Warren's 2nd Ward was the only one to reject tax



In March, the majority of voters in four wards said no to the renewal.
By DENISE DICK
VINDICATOR TRUMBULL STAFF
WARREN -- Renewal of the city income tax for safety forces passed in all but one of the city's seven wards.
Unofficial vote totals from Tuesday's special election show 2nd Ward voters on the Northeast Side rejected passage by 14 votes.
In the March primary, when voters rejected the renewal by 161 votes, the majority of voters in the 2nd, 4th, 6th and 7th wards said no.
Councilman Alford L. Novak, D-2nd, said he's heard from many of his residents frustrated that things such as grass cutting, boarding of vacant homes and nuisance and drug house abatement aren't being addressed in a timely manner.
He acknowledged progress is being made to deal with the problems.
"But most people think we've barely chipped away at the tip of the iceberg," Novak said.
Mayor Michael J. O'Brien plans to hire 10 new police officers within about six weeks to get the department to 84 officers including Chief John Mandopoulos.
But with income tax collections down this year due to business downsizings, mergers and closings, he acknowledges that belt-tightening will be required to keep those officers working.
He pointed to a carry-over from 2003 and about $500,000 budgeted this year to hire police officers.
Cost-cutting proposals
When the police and fire contract negotiations begin, this year and next year, respectively, O'Brien hopes to negotiate preferred-provider plans for those unions, which would mean a cost savings for the city.
O'Brien said he also aims at reducing the number of higher-ranking officers in the police department through attrition while the patrol ranks increase.
"We knew that even if the tax passed, things would be tight," he said.
Other ideas for trimming expenses include combining departments such as engineering and operations to reduce the number of positions.
"We're developing ways to save money throughout the city including realigning of departments to cut costs," O'Brien said.
Voter turnaround
In the 6th Ward, on the city's Southwest Side, voters in all but one of the six precincts approved the tax passage. In the primary, voters in only one 6th Ward precinct voted in favor of it.
Councilman James A. "Doc" Pugh, D-6th, attributed the drastic change to Councilman Robert L. Dean Jr., D-at large.
"He worked the ward, and I didn't," Pugh said.
Pugh cast the only no vote when council voted to place the issue on the August ballot before voters. He said he was following the wishes of his constituents.
Dean said his work on the income tax came out of a promise he made to an 18-year-old shooting victim who was left paralyzed.
"As I held her in my arms, I promised her I would do everything I could to make sure it didn't happen to anyone else," Dean said.
He organized a phone bank with volunteers from the police and fire departments who called 3,200 people July 31, urging them to support the tax. He visited churches and says he had the support from many of the pastors who endorsed tax passage.
"It wasn't just me.
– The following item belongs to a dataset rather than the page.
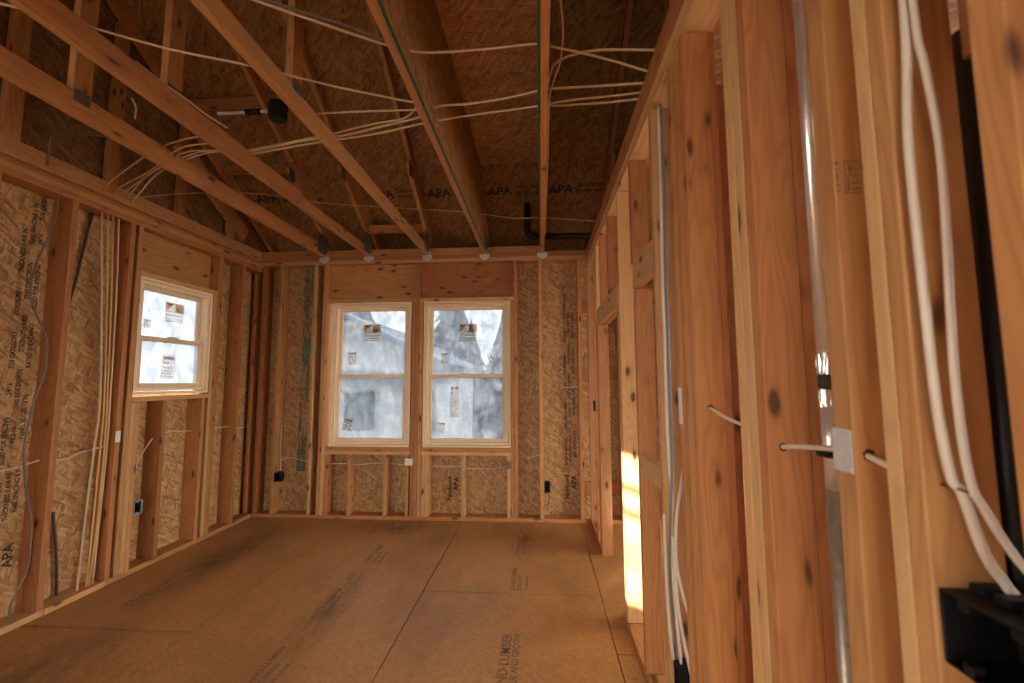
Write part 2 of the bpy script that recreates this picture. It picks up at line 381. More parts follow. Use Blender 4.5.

We had a lot of volunteers," Dean said.
Pugh also said the new administration has proved it is trustworthy. He also pointed out that special elections usually bring out fewer voters.
The 3rd Ward, on the city's East Side, is the only one where all of its precincts passed the income tax, which generates about $4.6 million annually for the police and fire departments. The tax initially passed in May 2001. Passage Tuesday renews it through 2007.